=== DATASET EXTRACT ===

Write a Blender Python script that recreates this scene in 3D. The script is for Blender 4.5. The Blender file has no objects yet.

===
=== DATASET EXTRACT ===

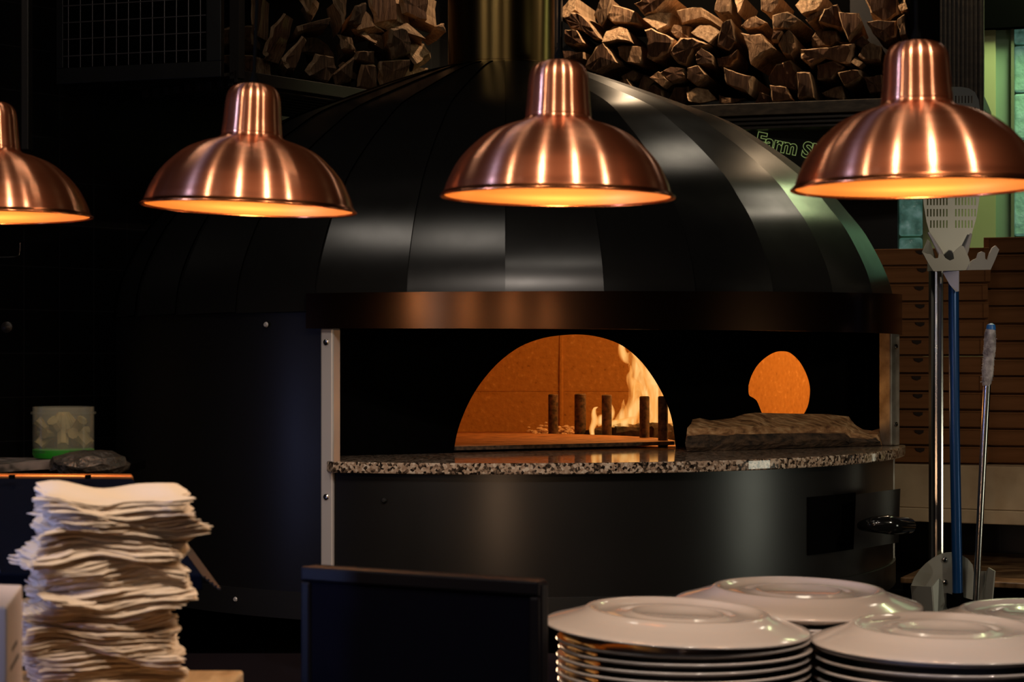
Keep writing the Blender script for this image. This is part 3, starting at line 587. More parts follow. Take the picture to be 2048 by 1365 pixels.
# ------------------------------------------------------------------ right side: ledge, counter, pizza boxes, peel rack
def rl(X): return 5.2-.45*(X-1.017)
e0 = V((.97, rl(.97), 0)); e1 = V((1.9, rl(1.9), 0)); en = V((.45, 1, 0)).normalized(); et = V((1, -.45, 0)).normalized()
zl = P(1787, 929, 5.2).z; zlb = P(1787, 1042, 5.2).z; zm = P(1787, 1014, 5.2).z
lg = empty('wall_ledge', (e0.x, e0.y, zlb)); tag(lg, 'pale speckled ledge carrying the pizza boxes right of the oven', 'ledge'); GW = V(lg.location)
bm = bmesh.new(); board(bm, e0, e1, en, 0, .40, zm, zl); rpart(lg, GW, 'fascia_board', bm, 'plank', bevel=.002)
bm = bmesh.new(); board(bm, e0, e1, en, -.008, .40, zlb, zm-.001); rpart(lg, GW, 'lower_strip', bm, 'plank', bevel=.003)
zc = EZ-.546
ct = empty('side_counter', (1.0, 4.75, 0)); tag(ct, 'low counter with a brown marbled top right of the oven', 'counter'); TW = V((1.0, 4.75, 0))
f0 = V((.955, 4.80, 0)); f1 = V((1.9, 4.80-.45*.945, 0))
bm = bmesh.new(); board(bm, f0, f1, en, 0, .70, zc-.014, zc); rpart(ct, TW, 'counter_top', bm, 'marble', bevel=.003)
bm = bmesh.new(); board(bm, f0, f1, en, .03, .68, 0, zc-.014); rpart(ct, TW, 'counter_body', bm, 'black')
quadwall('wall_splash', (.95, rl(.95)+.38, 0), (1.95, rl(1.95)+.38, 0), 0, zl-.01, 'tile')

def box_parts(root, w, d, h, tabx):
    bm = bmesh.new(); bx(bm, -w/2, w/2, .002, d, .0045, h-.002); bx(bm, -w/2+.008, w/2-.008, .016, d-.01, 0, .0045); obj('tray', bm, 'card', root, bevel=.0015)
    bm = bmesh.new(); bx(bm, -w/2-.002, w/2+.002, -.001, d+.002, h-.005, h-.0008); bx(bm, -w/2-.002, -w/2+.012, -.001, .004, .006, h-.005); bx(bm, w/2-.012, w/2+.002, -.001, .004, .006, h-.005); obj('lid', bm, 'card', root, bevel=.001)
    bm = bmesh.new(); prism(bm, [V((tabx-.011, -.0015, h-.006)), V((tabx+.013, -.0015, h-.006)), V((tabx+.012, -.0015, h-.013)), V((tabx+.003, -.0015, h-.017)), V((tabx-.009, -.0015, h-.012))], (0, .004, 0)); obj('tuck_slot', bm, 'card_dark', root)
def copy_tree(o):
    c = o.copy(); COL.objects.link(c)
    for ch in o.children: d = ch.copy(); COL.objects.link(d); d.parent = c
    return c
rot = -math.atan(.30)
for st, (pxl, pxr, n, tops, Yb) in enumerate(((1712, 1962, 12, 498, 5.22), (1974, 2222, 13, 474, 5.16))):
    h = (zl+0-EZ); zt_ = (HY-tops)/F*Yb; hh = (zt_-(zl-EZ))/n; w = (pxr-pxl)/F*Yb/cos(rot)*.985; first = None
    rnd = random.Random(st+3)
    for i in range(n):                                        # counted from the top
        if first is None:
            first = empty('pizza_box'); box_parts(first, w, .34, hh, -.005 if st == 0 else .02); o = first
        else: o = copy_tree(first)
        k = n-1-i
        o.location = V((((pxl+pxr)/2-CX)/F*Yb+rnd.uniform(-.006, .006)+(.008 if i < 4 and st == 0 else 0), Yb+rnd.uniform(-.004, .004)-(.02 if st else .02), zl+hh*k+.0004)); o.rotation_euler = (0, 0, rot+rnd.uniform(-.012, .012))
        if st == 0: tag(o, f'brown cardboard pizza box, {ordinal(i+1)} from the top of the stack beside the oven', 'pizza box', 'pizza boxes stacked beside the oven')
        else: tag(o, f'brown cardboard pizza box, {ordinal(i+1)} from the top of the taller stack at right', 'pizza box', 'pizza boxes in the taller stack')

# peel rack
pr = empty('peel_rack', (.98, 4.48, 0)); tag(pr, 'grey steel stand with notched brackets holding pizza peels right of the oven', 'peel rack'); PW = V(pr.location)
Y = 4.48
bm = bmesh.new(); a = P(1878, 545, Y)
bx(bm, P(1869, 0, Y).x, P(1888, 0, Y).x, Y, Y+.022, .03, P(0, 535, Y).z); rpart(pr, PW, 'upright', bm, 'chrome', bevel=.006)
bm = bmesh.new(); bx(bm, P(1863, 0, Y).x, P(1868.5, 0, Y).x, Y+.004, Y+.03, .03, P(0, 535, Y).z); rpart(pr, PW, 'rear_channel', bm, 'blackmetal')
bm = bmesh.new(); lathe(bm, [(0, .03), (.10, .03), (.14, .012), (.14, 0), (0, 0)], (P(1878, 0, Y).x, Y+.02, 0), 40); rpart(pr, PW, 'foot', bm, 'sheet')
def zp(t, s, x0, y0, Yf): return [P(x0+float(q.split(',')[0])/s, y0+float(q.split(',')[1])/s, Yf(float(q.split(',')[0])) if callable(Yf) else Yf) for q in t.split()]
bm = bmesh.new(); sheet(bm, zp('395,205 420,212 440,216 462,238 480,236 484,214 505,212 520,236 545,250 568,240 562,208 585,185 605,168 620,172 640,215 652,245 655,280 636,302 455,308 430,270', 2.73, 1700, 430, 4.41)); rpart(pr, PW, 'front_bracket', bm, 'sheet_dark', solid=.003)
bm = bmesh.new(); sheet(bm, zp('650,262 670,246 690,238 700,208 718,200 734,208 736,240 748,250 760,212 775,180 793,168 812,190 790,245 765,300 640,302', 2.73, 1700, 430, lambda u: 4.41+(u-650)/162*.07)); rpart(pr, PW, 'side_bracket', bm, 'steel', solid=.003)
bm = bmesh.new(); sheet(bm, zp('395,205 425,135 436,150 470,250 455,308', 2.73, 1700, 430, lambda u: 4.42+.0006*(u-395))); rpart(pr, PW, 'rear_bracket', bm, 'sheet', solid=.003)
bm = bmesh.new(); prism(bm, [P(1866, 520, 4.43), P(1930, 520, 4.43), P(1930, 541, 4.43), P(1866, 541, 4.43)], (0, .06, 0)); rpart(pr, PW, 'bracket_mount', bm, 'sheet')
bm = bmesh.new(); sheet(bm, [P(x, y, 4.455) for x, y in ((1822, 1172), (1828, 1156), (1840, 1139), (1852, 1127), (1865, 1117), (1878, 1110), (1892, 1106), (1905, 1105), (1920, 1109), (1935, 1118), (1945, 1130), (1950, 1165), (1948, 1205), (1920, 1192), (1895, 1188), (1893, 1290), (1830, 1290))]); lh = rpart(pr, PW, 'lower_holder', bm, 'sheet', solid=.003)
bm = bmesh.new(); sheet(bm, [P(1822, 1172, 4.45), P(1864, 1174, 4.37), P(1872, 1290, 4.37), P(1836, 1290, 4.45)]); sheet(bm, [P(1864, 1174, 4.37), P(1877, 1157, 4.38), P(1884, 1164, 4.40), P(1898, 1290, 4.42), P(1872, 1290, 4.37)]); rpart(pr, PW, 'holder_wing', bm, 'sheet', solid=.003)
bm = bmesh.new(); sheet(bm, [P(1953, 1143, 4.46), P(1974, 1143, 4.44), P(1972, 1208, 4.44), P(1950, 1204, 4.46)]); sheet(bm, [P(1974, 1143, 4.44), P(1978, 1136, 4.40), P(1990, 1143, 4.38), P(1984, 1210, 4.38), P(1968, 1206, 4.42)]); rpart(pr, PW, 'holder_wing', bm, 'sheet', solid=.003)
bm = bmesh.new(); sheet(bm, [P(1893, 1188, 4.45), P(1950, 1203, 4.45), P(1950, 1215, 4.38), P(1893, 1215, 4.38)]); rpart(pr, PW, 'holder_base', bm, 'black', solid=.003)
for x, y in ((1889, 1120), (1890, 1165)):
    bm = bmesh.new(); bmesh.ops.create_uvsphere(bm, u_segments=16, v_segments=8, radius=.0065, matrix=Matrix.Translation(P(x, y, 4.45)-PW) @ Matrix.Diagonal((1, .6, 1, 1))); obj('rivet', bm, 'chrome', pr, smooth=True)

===

Search the lines above for the string "this" and copy each line that has it.

▶ [RESPONSE]:
Write a Blender Python script that recreates this scene in 3D. The script is for Blender 4.5. The Blender file has no objects yet.
Keep writing the Blender script for this image. This is part 3, starting at line 587. More parts follow. Take the picture to be 2048 by 1365 pixels.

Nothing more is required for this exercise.